The Commissioner bears the burden of production with respect to this penalty. Sec. 7491(c). Respondent's notice of deficiency, whose determinations we have sustained, determined an underpayment due to an understatement of income tax in excess of $5,000 and 10% of the total tax required to be shown on petitioner's 2009 return. Respondent has thus carried his burden of production by demonstrating a "substantial understatement of income tax."

Section 6664(c)(1) provides that the accuracy-related penalty shall not be imposed with respect to any portion of an underpayment "if it is shown that there was reasonable cause for such portion and that the taxpayer acted in good faith." The decision whether the taxpayer acted with reasonable cause and in good faith is made on a case-by-case basis, taking into account all facts and circumstances. See sec. 1.6664-4(b)(1), Income Tax Regs. Generally, the most important factor is the taxpayer's effort to assess her proper tax liability. Id. Other circumstances include the experience, knowledge, and education of the taxpayer, as well as the extent to which the taxpayer reasonably and in good faith relied on the advice of a competent professional tax adviser. Sec. 1.6664-4(c)(1), Income Tax Regs.; see Neonatology Assocs., P.A. v. Commissioner, 115 T.C. 43, 99 (2000), aff'd, 299 F.3d 221 (3d Cir. 2002).

Petitioner did not show that she relied on the advice of a tax professional in claiming a worthless debt deduction for 2009. She testified that she prepared her return using TurboTax, with the help of a friend who she thought might be a C.P.A. Assuming arguendo that her friend was a competent tax professional, we find no evidence that petitioner fully disclosed the facts surrounding the line of credit and was advised that a worthless debt deduction could properly be claimed for 2009.

Nor are we convinced that petitioner otherwise made a good-faith effort to ascertain her proper tax liability. She may reasonably have believed that the note she signed in January 2009, which was denominated a loan, would be treated as a loan for tax purposes.

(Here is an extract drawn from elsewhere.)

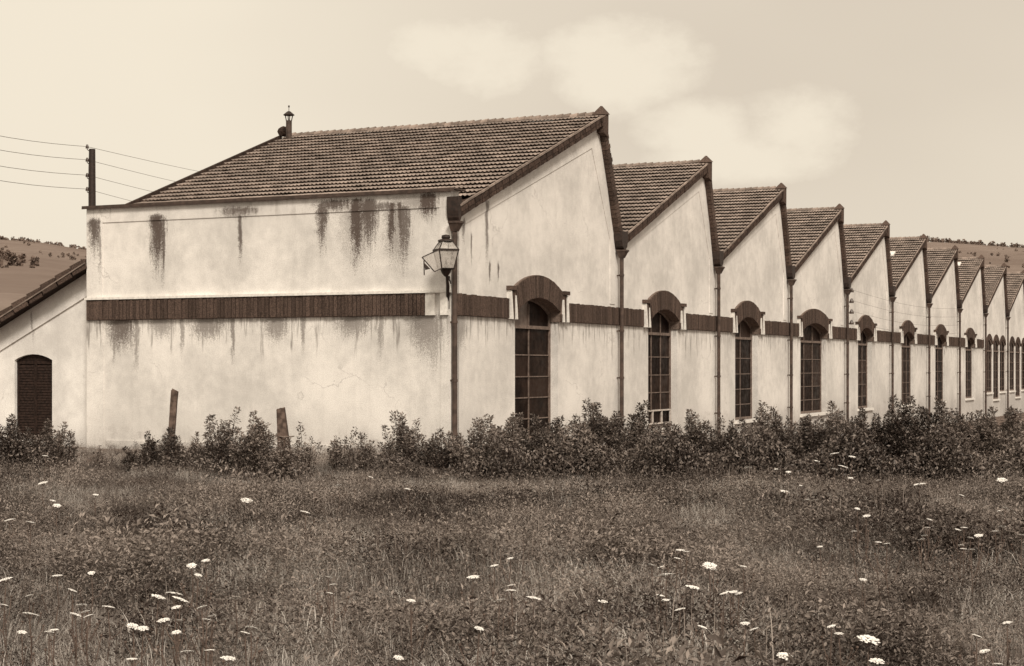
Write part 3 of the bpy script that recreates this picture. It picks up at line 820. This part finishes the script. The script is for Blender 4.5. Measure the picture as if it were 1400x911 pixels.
# ------------------------------------------------------------------ ground, hills
def ground_mat():
    m, nt, b = new_mat('meadow_soil', .95, .1)
    p = geo(nt); f = noise(nt, p, .35, 5, .6); g = noise(nt, p, 9, 4, .7)
    c = mixc(nt, g.sstep(.3, .7), sepia(.06), sepia(.17))
    c = mixc(nt, f.sstep(.4, .65) * .6, c, sepia(.20))
    nt.links.new(c, b.inputs['Base Color']); bump(nt, b, g, .6, .05)
    return m
q = MB()
xs = [-5000, -400, -60, -25, -12, -2, 0, 1, 2, 3, 4, 6, 9, 12, 16, 20, 25, 40, 60, 400, 5000]; ys = [-300, -30, -8, 0, 6, 12, 18, 24, 25.5, 28, 31, 34, 37, 40, 43, 46, 50, 60, 90, 400, 5000]
def gz(x, y):
    f = min(1, max(0, (y-25.5)/22))*min(1, max(0, (x+2)/6) if y < 60 else 1); return -.75*f*f*(3-2*f)
V = [(x, y, gz(x, y)) for y in ys for x in xs]; n = len(xs)
q.add(V, [(j*n+i, j*n+i+1, (j+1)*n+i+1, (j+1)*n+i) for j in range(len(ys)-1) for i in range(n-1)])
tag(q.build('ground', ground_mat()), kind='structure')
def hill_mat():
    m, nt, b = new_mat('hillside', .95, .05)
    p = geo(nt); f = noise(nt, p, .006, 5, .6); g = noise(nt, p, .05, 5, .7)
    vor = nt.nodes.new('ShaderNodeTexVoronoi'); vor.inputs['Scale'].default_value = .006; nt.links.new(p, vor.inputs['Vector'])
    sc_ = nt.nodes.new('ShaderNodeSeparateColor'); nt.links.new(vor.outputs['Color'], sc_.inputs[0])
    c = mixc(nt, X(nt, sc_.outputs[0]), sepia(.18), sepia(.235))
    c = mixc(nt, g.sstep(.35, .7) * .6, c, sepia(.15))
    c = mixc(nt, f.sstep(.55, .7) * .4, c, sepia(.15))
    nt.links.new(c, b.inputs['Base Color'])
    return m
def ridge_y(az):                  # skyline in photo pixels for a direction (tan of azimuth)
    px = 700+az*FPX
    pts = [(-1500, 340), (-400, 318), (0, 326), (60, 331), (119, 341), (400, 372), (900, 362), (1180, 334), (1260, 331), (1330, 335), (1400, 340), (1900, 330), (2600, 345)]
    for (a, ya), (b, yb) in zip(pts, pts[1:]):
        if a <= px <= b: return ya+(yb-ya)*(px-a)/(b-a)
    return 345
HR = 1500.0
def hill_z(az, y):
    top = (502-ridge_y(az))/FPX*HR+EYE
    s = (y-190)/(HR-190)
    if s <= 1: return max(0, s)**1.0*top + 2.2*math.sin(y*.013+az*9) * min(1, max(0, s)*4) - .5
    return top*(1-.35*(s-1)**1.5)
q = MB(); azs = [-1.3+2.6*i/130 for i in range(131)]; yy = [170, 190, 230, 290, 360, 440, 520, 600, 680, 760, 850, 950, 1060, 1180, 1300, 1420, 1500, 1700, 2100]
V = [(a*y, y, hill_z(a, y) if y > 180 else -1) for y in yy for a in azs]; n = len(azs)
q.add(V, [(j*n+i, j*n+i+1, (j+1)*n+i+1, (j+1)*n+i) for j in range(len(yy)-1) for i in range(n-1)])
tag(q.build('hills', hill_mat(), smooth=True), kind='structure')
M_FAR = plain('far_foliage', sepia(.19), .95, .05, .3, .35)
M_FARD = plain('far_dark_foliage', sepia(.135), .95, .05, .3, .4)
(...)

But we are unpersuaded of the reasonableness and genuineness of her belief that the loan was totally worthless as of yearend 2009. As the chief financial officer of the alleged borrowing entity, she was the custodian of its books and records. These books and records, if produced at trial, could have demonstrated--if that were the case--that the company was insolvent or otherwise unable to repay the loan. Petitioner's failure to produce these records at trial, or to respondent before trial, creates an inference that the records would not have been helpful to her position. See Wichita Terminal Elevator Co. v. Commissioner, 6 T.C. 1158, 1165 (1946), aff'd, 162 F.2d 513 (10th Cir. 1947). Under these circumstances, we are unable to conclude that she acted in good faith when claiming the worthless debt deduction. We accordingly sustain respondent's determination of the accuracy-related penalty.

We have considered all of petitioner's arguments in reaching our conclusions, and all arguments not discussed herein have been rejected as moot, irrelevant, or without merit.